Exercise instructions
Please say how many lines of the listing hold "pixels", with no other words in the answer.

========================================

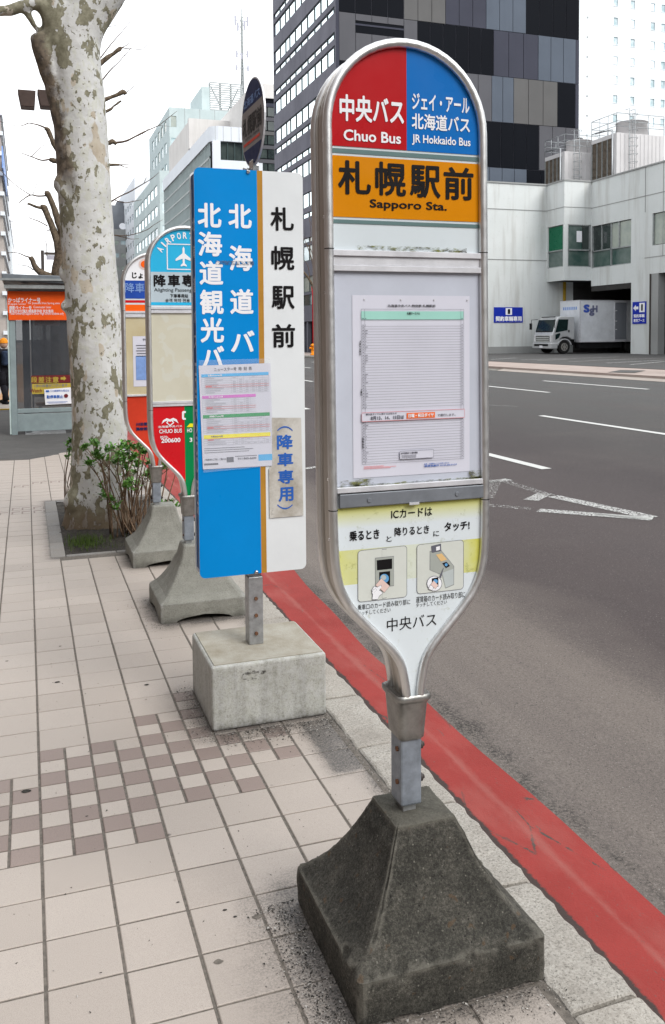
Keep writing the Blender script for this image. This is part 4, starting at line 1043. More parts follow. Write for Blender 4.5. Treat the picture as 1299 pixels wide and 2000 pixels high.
for t_, x0, y0, x1, y1 in (('北', 88, 818, 243, 985), ('海', 90, 1005, 248, 1170), ('道', 100, 1195, 255, 1355), ('観', 103, 1385, 258, 1548), ('光', 107, 1565, 260, 1730), ('バ', 112, 1750, 262, 1905),
    ('北', 288, 825, 440, 990), ('海', 293, 1095, 445, 1265), ('道', 300, 1380, 452, 1545), ('バ', 305, 1650, 460, 1792)): CB.put(b, t_, x0, y0, x1, y1, .028)
b.build('lettering', 'print_white', fb_)
b = MB()
for t_, x0, y0, x1, y1 in (('札', 563, 845, 715, 1005), ('幌', 568, 1100, 718, 1258), ('駅', 570, 1360, 720, 1512), ('前', 573, 1608, 723, 1762)): CB.put(b, t_, x0, y0, x1, y1, .022)
b.build('lettering', 'print_black', fb_)
b = MB(); CB.Y = YB-.0036; CB.box(b, 205, 1198, 455, 1225); b.build('smudge', 'smudge', fb_)
# timetable sheet in a film sleeve
CT = Crop(4.446, 380, 690, YB-.004)
def quad(mb, pts, y): mb.poly_y([CT.p(*q) for q in pts], y)
b = MB(); quad(b, [(38, 108), (660, 85), (688, 975), (75, 1008)], YB-.0045); sh = b.build('timetable_sheet', 'paper_white', fb_)
b = MB(); quad(b, [(38, 60), (655, 45), (690, 975), (78, 1035)], YB-.0085); b.build('film_sleeve', 'plastic_film', fb_)
def T(x, y):  # sheet coordinates 0..1 -> enlargement pixels
    tl, tr, br, bl_ = (38, 108), (660, 85), (688, 975), (75, 1008)
    return ((tl[0]*(1-x)+tr[0]*x)*(1-y)+(bl_[0]*(1-x)+br[0]*x)*y, (tl[1]*(1-x)+tr[1]*x)*(1-y)+(bl_[1]*(1-x)+br[1]*x)*y)
def tq(mb, x0, y0, x1, y1, i):
    mb.poly_y([CT.p(*T(x, y)) for x, y in ((x0, y0), (x0, y1), (x1, y1), (x1, y0))], YB-.0045-.0006*i)
def tt(mb, s_, x0, y0, x1, y1, i=2, bold=.02):
    yy = YB-.0045-.0006*i
    def fn(u, v):
        q = CT.p(*T(u, v)); return (q[0], yy, q[1])
    vs, fs, ly, a0, a1, b0, b1 = glyphs(s_, bold)
    mb.add([Vector(fn(x0+(a-a0)*(x1-x0)/(a1-a0), y1-(c_-b0)*(y1-y0)/(b1-b0)))-Vector((0, l*LAY, 0)) for (a, c_), l in zip(vs, ly)], fs)
secs = (('sheet_blue', .085, .115, 1.0, 8, .275), ('sheet_magenta', .293, .322, .80, 7, .462), ('sheet_green', .478, .512, 1.0, 7, .655), ('sheet_yellow', .672, .710, 1.0, 3, .775))
for mt, y0, y1, xe, nr, ye in secs:
    xe2 = .03+.94*xe
    b = MB(); tq(b, .03, y0, xe2, y1, 1); b.build('table_header', mt, sh)
    b = MB()
    for k_ in range(nr+1):
        y = y1+(ye-y1)*k_/nr; tq(b, .03, y-.0011, xe2, y+.0011, 1)
    cs_ = [.03, .075, .445]+[.445+(.97-.445)*i/6 for i in range(1, 7)]
    for x in cs_:
        if x <= xe2+.01: tq(b, x-.0012, y1, x+.0012, ye, 1)
    for k_ in range(nr):
        y = y1+(ye-y1)*(k_+.5)/nr; tq(b, .085, y-.003, .085+random.uniform(.1, .28), y+.003, 2)
        for j in range(6):
            if cs_[j+3] <= xe2+.01 and (k_ > 1 or random.random() < .4) : tq(b, cs_[j+2]+.022, y-.0025, cs_[j+3]-.022, y+.0025, 2)
    b.build('table_lines', 'print_pale', sh)
    b = MB()
    for k_ in ((4, 5) if nr > 3 else (0,)): y = y1+(ye-y1)*k_/nr; tq(b, .075, y-.0014, xe2, y+.0014, 3)
    tq(b, .085, y1+(ye-y1)*(.5 if nr == 3 else 4.5)/nr-.004, .17, y1+(ye-y1)*(.5 if nr == 3 else 4.5)/nr+.004, 3); b.build('red_print', 'thin_red', sh)
b = MB(); tt(b, 'ニュースター号  時  刻  表', .21, .025, .74, .062); b.build('lettering', 'print_grey', sh)
b = MB(); tt(b, '室蘭(Muroran)発', .12, .090, .32, .110); tt(b, '苫小牧(Tomakomai)発', .12, .298, .32, .318); tt(b, '洞爺(Toya)発', .12, .485, .32, .506); b.build('lettering', 'print_white', sh)
b = MB(); tt(b, '札幌(Sapporo)発', .13, .680, .30, .700); tq(b, .34, .895, .44, .945, 1); tt(b, '011-865-6600', .50, .905, .76, .925); tq(b, .46, .888, .77, .894, 1); tq(b, .02, .945, .22, .963, 1)
for k_ in range(3): tq(b, .03, .800+.02*k_, (.60, .72, .66)[k_], .8045+.02*k_, 2)
tt(b, 'ご乗車券のご予約・ご購入は', .03, .90, .33, .92); b.build('lettering', 'print_grey', sh)
b = MB(); tq(b, .79, .885, .985, .945, 1); b.build('corner_box', 'sheet_blue', sh)
# worn plate "(alighting only)"
CT.Y = YB-.005
b = MB(); b.poly_y([CT.p(*q) for q in ((672, 560), (928, 560), (948, 1408), (655, 1432), (648, 1000), (676, 975))], YB-.005); pw = b.build('notice_plate', 'plate_worn', fb_)
b = MB()
for t_, x0, y0, x1, y1 in (('降', 718, 702, 857, 838), ('車', 722, 860, 860, 985), ('専', 727, 1008, 862, 1138), ('用', 732, 1158, 862, 1290)): CT.Y = YB-.0062; CT.put(b, t_, x0, y0, x1, y1, .03)
for ym, s_ in ((652, 1), (1335, -1)):
    arc = []
    for k_ in range(9): a = (k_/8-.5)*2; arc.append((788+a*68, ym-s_*20+s_*36*a*a))
    arc2 = [(788+(x-788)*.93, y+s_*(14-6*abs((x-788)/68))) for x, y in arc]
    CT.poly(b, arc+list(reversed(arc2)))
b.build('lettering', 'text_blue', pw); MATS['text_blue'].diffuse_color = (0, .1, .4, 1)
for x, z in ((on_y(485, 336, YB).x, on_y(485, 336, YB).z), (on_y(501, 1117, YB).x, on_y(501, 1117, YB).z)):
    b = MB(); b.tube([(x, YB-.001, z), (x, YB-.006, z), (x, YB-.011, z)], [.0095, .009, .004], 12); b.build('bolt', 'chrome', fb_)
b = MB(); b.box(.912, .968, 3.80, 3.856, .50, 2.36); b.build('inner_post', 'galvanised', bl, bevel=.004)
b = MB(); b.box(.9075, .9735, 3.790, 3.862, .2785, .585); pole = b.build('post', 'galvanised', bl, bevel=.004)
for z in (on_y(498, 1169, 3.79).z, on_y(498, 1202, 3.79).z, on_y(500, 1237, 3.79).z):
    b = MB(); b.cyl((.9405, 3.791, z), (.9405, 3.782, z), .0085, 8); b.build('bolt', 'rust', pole, bevel=.001, seg=1)

# ---- round sign turned nearly edge-on above the board
rd = empty('round_sign', (.990, 3.93, 2.345), 'round navy and grey bus stop disc turned edge-on above the blue board', 'bus stop sign')
rd.rotation_euler = (0, 0, R(-89))
N = 40; r_ = .196; zc = .27
ring = [(r_*math.cos(2*math.pi*i/N), zc+r_*math.sin(2*math.pi*i/N)) for i in range(N)]
b = MB(); b.prism_y(ring, -.004, .004); ds = b.build('disc', 'aluminium', rd, world=False)
r2 = [(x*.965, zc+(z-zc)*.965) for x, z in ring]
def clipz(P, z0, z1):
    def cl(P, s_, v):
        out = []
        for p, q in zip(P, P[1:]+P[:1]):
            a, c_ = s_*(p[1]-v), s_*(q[1]-v)
            if a >= 0: out.append(p)
            if a*c_ < 0: t = a/(a-c_); out.append((p[0]+(q[0]-p[0])*t, p[1]+(q[1]-p[1])*t))
        return out
    return cl(cl(P, 1, z0), -1, z1)
b = MB(); b.poly_y(clipz(r2, zc+.075, zc+.3), -.0055); b.build('navy_band', 'disc_navy', ds, world=False)
b = MB(); b.poly_y(clipz(r2, zc-.3, zc-.105), -.0055); b.build('navy_band', 'disc_navy', ds, world=False)
b = MB(); b.poly_y(clipz(r2, zc-.105, zc+.075), -.0055); b.build('grey_band', 'disc_grey', ds, world=False)
b = MB(); b.rect_y(-.15, .13, zc-.085, zc-.072, -.007); b.build('red_line', 'jotetsu_red', ds, world=False)
b = MB(); put(b, '北海道バス', -.14, .14, zc+.085, zc+.125, -.007, .02); b.build('lettering', 'pale_blue', ds, world=False)
b = MB(); put(b, '札幌駅前', -.165, .165, zc-.045, zc+.045, -.007, .03); put(b, 'SAPPORO EKIMAE', -.12, .12, zc-.062, zc-.05, -.007, .01); b.build('lettering', 'print_black', ds, world=False)
b = MB(); b.box(-.03, .03, -.014, .004, .0, .10); b.box(-.015, .015, .004, .02, -.05, .08); br = b.build('bracket', 'chrome', rd, world=False, bevel=.002)
for z in (.03, .06):
    b = MB(); b.cyl((0, -.01, z), (0, -.05, z), .006, 8); b.build('bolt', 'chrome', br, world=False)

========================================

Answer to the exercise
2